The IRS has long disliked taxpayers making large numbers of annual gifts to trusts and using Crummey (annual demand) powers to qualify those gifts for the annual exclusion. An individual with many children, grandchildren, nieces, and nephews—say, 30 in total—could gift $17,000 × 30 to a trust and move a massive amount of wealth outside of their estate. The proposal would eliminate the present interest requirement (no more need for a Crummey power) to qualify for the gift tax annual exclusion. That is a good thing for taxpayers, but it would cap all gifts at an aggregate of $50,000 per year per donor. For most individuals, this would exceed annual gifts they would make; but for many wealthy clients, this could undermine a foundation of their annual gift plans, disrupt life insurance trust planning, and much more.

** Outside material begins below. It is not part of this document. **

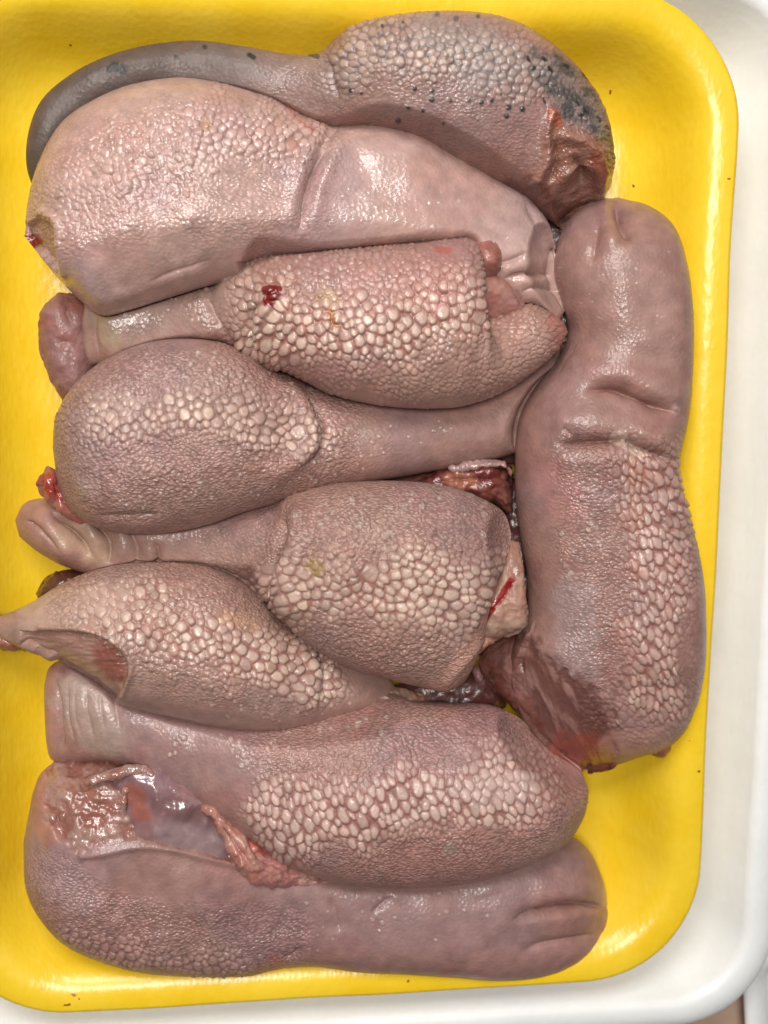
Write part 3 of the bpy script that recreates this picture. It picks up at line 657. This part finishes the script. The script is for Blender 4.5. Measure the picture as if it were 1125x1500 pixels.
b.stain([(380,690),(410,680)], 20, (0.45,0.22,0.18), .4); b.stain([(140,600),(170,590)], 22, (0.5,0.36,0.30), .3, wet=1); b.stain([(130,715)], 16, (0.42,0.3,0.27), .3, wet=1)
b.stain([(110,770),(200,780),(260,770)], 14, (0.34,0.18,0.15), .5)
b.crease([(130,755),(190,757),(245,752)], 5, .8)
b.build('body', M_SKIN, ROOT[4])
red_f = lambda b: (b.stain([(70,705),(85,720)], 12, (0.34,0.03,0.02), .7, ns=8, wet=1), b.crease([(75,700),(90,730),(118,752)], 4, 1.0))
lobe(4, 'torn_membrane', [(70,682,86,690,22,3),(58,704,90,708,22,5),(64,728,104,722,21,5),(86,748,118,738,20,5),(112,765,136,755,19,4),(136,776,150,770,18,2)], (0.40,0.17,0.14), M_GLOSS, step=1.8, relief=((14,1.0),(6,.4)), wet=.8, feat=red_f, seed=41)
# ================= tongue 5
b = B[5]; base_colour(b, (0.40, 0.285, 0.245), (0.40, 0.25, 0.215)); b.wet[:] = 0.3
b.papillae([([(330,800),(400,780)], 40, 2.8, 0.10, 1.4, 0), ([(440,780),(600,770),(700,800),(640,960),(520,950),(430,880)], 80, 4.0, 0.26, 1.4, 10), ([(460,800),(600,790),(730,810)], 24, 4.6, 0.26, 1.9, 15), ([(405,860),(450,850),(520,855),(600,850),(690,880)], 62, 9.4, 0.60, 1.15, 10),
            ([(500,930),(600,960),(680,930)], 34, 4.8, .3, 1.5, -30), ([(680,830),(730,820)], 24, 6.5, .35, 1.3, 60)], light=(0.57, 0.475, 0.39), groove=(0.36, 0.165, 0.125))
b.relief(85, 1.2, 3)
b.dots([(440,760),(540,740),(660,745),(720,770)], 30, 34, 5, .20, (0.44,0.33,0.28)); b.dots([(420,800),(480,780),(560,790)], 18, 14, 4.5, .2, (0.44,0.33,0.28))
b.ridge([(420,752),(414,790),(400,830),(394,880)], (1,.1), 2.2, 18, 3.0); b.bump([(408,850),(430,890)], 14, .8)
b.crease([(225,790),(232,810),(228,840)], 5, 1.2); b.crease([(70,745),(105,775),(140,820)], 8, 3.0, lip=.8, red=.3); b.crease([(130,755),(158,790),(160,830)], 7, 2.2, lip=.8); b.crease([(35,760),(60,775),(95,810)], 7, 1.4); b.crease([(180,765),(200,800),(196,840)], 9, 1.0); b.bump([(60,770),(90,800)], 18, 1.2)
b.stain([(40,770),(80,800),(120,820)], 34, (0.34,0.17,0.13), .6); b.stain([(100,780),(150,810)], 20, (0.46,0.34,0.22), .4)
b.stain([(300,800),(380,820)], 60, (0.37,0.23,0.20), .4)
b.stain([(458,828),(464,832)], 10, (0.27,0.17,0.05), .7); b.stain([(630,705),(700,712)], 18, (0.43,0.28,0.24), .4)
b.stain([(650,1000),(690,960),(720,925)], 16, (0.50,0.27,0.21), .7, ns=8)
b.bump([(655,1000),(690,960),(715,930)], 6, .8)
b.build('body', M_SKIN, ROOT[5])
def cf(b):
    b.stain([(757,838),(738,870),(716,895),(698,925)], 5.5, (0.28,0.010,0.010), 1, rag=.35, soft=.25, wet=1, ns=10)
    b.stain([(752,800),(752,835)], 12, (0.30,0.15,0.11), .9)
    b.crease([(757,845),(738,875),(716,900),(700,925)], 4, .8)
lobe(5, 'cut_face', [(748,792,760,794,26,3),(738,815,764,820,27,4),(722,845,767,848,28,5),(704,875,770,878,29,6),(690,905,772,898,29,6),(688,930,767,918,28,5),(698,944,738,932,26,3)], (0.45,0.345,0.27), M_RAW, step=1.7, p=4.0, relief=((18,.9),(7,.3)), wet=.3, feat=cf, seed=51, col2=(0.44,0.27,0.21), label='tan fatty cut edge with a thin red blood line')
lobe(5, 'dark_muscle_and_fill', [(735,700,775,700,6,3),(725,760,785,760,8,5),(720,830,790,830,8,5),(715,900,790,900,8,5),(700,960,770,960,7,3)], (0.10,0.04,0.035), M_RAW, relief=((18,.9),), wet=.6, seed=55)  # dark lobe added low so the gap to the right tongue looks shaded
lobe(5, 'torn_edge', [(640,1004,655,1010,25,3),(668,975,685,985,26,4),(686,945,703,955,27,5),(700,925,722,940,27,5),(715,920,735,930,26,3)], (0.50,0.30,0.23), M_RAW, step=1.8, relief=((12,.9),(5,.4)), wet=.4, seed=52)
def gore(b):
    b.stain([(700,690),(722,705)], 12, (0.14,0.02,0.015), .8, wet=1); b.stain([(660,700),(690,705)], 12, (0.42,0.16,0.10), .6, wet=1); b.crease([(630,705),(690,700),(735,705)], 5, 1.6)
lobe(5, 'torn_membrane', [(608,706,614,714,17,3),(640,690,645,722,18,6),(680,678,680,728,19,7),(715,674,720,735,19,7),(738,684,744,752,16,6),(750,705,752,748,13,3)], (0.25,0.105,0.085), M_RAW, step=1.8, relief=((22,1.8),(9,.7)), wet=.6, feat=gore, seed=53, col2=(0.16,0.04,0.035))
lobe(5, 'white_sinew', [(655,684,658,690,22,2),(685,676,688,686,23,3),(712,673,713,684,23,3),(738,676,742,688,22,3),(746,690,748,700,20,2)], (0.46,0.36,0.32), M_GLOSS, step=1.8, relief=((14,1.2),(6,.5)), wet=.7, seed=54)
# ================= tongue 6
b = B[6]; base_colour(b, (0.41, 0.30, 0.26), (0.43, 0.275, 0.24)); b.wet[:] = 0.55
b.papillae([([(120,870),(250,860),(350,880),(420,930)], 60, 3.8, 0.22, 1.2, 30), ([(200,970),(320,1000),(430,1010)], 40, 3.0, .12, 1.2, 0), ([(160,890),(230,895),(300,925),(370,955),(440,980)], 56, 9.0, 0.60, 1.1, 60), ([(190,945),(260,975),(340,1000)], 22, 4.8, .3, 1.3, 10), ([(430,960),(465,985)], 26, 5.5, .4, 1.5, 80)],
           light=(0.60, 0.50, 0.42), groove=(0.42, 0.20, 0.155))
b.relief(80, 1.1, 3)
b.stain([(60,895),(110,890),(160,880)], 34, (0.52,0.35,0.29), .6)
k = b.poly([(30,925),(60,925),(100,925),(140,930),(172,948),(188,975),(178,1015),(165,1030),(120,1000),(70,965),(30,945)], 3, 3)
b.disp -= k*2.4; b.tint(k*.95, (0.34,0.185,0.145)); n = fbm(b.x*.5, b.y*1.6, 12, 9); b.tint(k*sstep(.45,.7,n)*.4, (0.42,0.27,0.22)); b.stain([(150,965),(165,985)], 21, (0.24,0.075,0.055), .85, wet=1, ns=12); b.disp += k*(n-.5)*.8
b.bump([(60,918),(110,920),(150,928),(182,950),(192,980),(178,1018)], 5, 1.0)
b.stain([(215,920),(240,930),(260,960)], 12, (0.45,0.2,0.15), .3); b.stain([(330,905),(370,915)], 12, (0.50,0.29,0.18), .5); b.stain([(396,977)], 5, (0.3,0.17,0.08), .7)
b.ridge([(462,945),(476,985),(466,1030)], (-1,0), 1.2, 16, 1.4)
b.dots([(300,1030),(400,1035),(500,1015)], 22, 30, 3, .13)
b.build('body', M_SKIN, ROOT[6])
lobe(6, 'torn_end', [(-30,905,-26,935,17,3),(-5,900,0,948,18,5),(20,912,30,952,18,5),(45,925,50,950,18,3)], (0.34,0.17,0.12), M_RAW, relief=((12,1.0),(5,.4)), wet=.6, seed=61)
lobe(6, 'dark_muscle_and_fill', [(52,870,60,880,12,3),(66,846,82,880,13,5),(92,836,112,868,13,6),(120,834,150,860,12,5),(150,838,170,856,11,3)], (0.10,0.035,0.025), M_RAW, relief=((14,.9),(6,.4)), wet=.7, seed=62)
lobe(5, 'gap_fill', [(560,702,560,716,9,3),(620,690,620,725,10,5),(700,680,700,735,10,5),(750,680,750,745,9,4)], (0.20,0.09,0.075), M_RAW, relief=((18,.9),), wet=.6, seed=56)  # filler added below the membrane to darken a gap showing tray floor
lobe(6, 'fat_lump', [(548,1014,552,1030,14,3),(562,1006,566,1040,15,4),(585,1008,588,1042,15,5),(605,1012,606,1040,15,4),(622,1018,622,1032,14,3)], (0.44,0.33,0.25), M_RAW, relief=((9,1.0),), wet=.4, seed=63)
# ================= tongue 7
b = B[7]; base_colour(b, (0.41, 0.28, 0.25), (0.42, 0.245, 0.22)); b.wet[:] = 0.4
b.papillae([([(420,1100),(600,1080),(740,1080)], 60, 3.8, 0.24, 1.9, -25), ([(430,1220),(560,1260),(720,1255),(820,1215)], 40, 4.0, 0.22, 1.9, 10), ([(420,1150),(470,1120),(540,1130)], 34, 4.4, .34, 2.4, -35), ([(700,1090),(770,1100),(800,1150)], 40, 6.2, .36, 1.6, 80), ([(410,1195),(480,1195),(560,1175),(640,1170),(740,1160)], 60, 9.6, 0.60, 1.5, 70),
            ([(810,1180),(845,1160)], 26, 4.4, .3, 1.3, 0), ([(520,1215),(640,1215)], 20, 5.6, .4, 1.6, 90)], light=(0.62, 0.51, 0.445), groove=(0.40, 0.185, 0.155))
b.relief(85, 1.2, 3)
b.dots([(210,1070),(330,1090),(420,1080)], 36, 36, 4, .22); b.dots([(460,1060),(560,1060)], 14, 10, 5, .2)
for q, (dx, am) in enumerate(((0,1.0),(11,.5),(27,.8),(46,.45),(66,.6))): b.crease([(100+dx, 996+q*5), (98+dx*1.1, 1045), (112+dx, 1098-q*4)], 5+q*.6, am)
b.crease([(80,985),(86,1050),(92,1110)], 6, 1.6); b.stain([(68,1000),(72,1110)], 16, (0.40,0.20,0.17), .7); b.stain([(110,1020),(150,1080)], 34, (0.42,0.32,0.26), .6)
b.bump([(440,1200),(600,1190),(780,1160)], 60, 1.2); b.stain([(700,1160),(760,1150)], 22, (0.58,0.42,0.38), .5); b.stain([(750,1045),(800,1090),(850,1130)], 9, (0.42,0.22,0.18), .7)
b.stain([(400,1100),(500,1110)], 40, (0.40,0.22,0.19), .35); b.stain([(660,1240)], 10, (0.3,0.25,0.2), .5)
b.build('body', M_SKIN, ROOT[7])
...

Although wealthy individuals could “wait and see,” it may be more prudent to plan now to shift wealth to trusts if the client’s plan requires large ongoing annual gifts.
End of the Dynasty Trust?
The trend for most trust planning for many years has been to create long-term trusts limited only by a period that state law limits trust duration. The trusts have been, to the extent available, allocated the generation-skipping transfer (GST) exemption so that the funds in the trust can grow outside the transfer tax system for their duration. This technique would come to an end if the Green Book GST rules were enacted. One of the proposals basically limits the benefit of the GST exemption for only as long as the life of any beneficiary no younger than the donor’s grandchild. This could mean substantial GST tax due in the future on trust assets that will require liquidity planning well in advance. Furthermore, with so many trusts built on this assumption, undoubtedly there will be legal and other issues that must be confronted; many have not anticipated such a dramatic change in trust documents.
Will GRATs Disappear?
Grantor Retained Annuity Trusts (GRAT) have been a common estate planning tool for years, but the Green Book would effectively end the widespread use of GRATs. It would require that the remainder interest in a GRAT have a minimum gift tax value of the greater of 25% of the assets or $500,000. There could be no decrease in the annuity during the GRAT term. The grantor would recognize gain on exchanging assets with the trust. A GRAT would have a minimum term of 10 years and a maximum term of the life expectancy of the annuitant, plus 10 years under the proposed changes.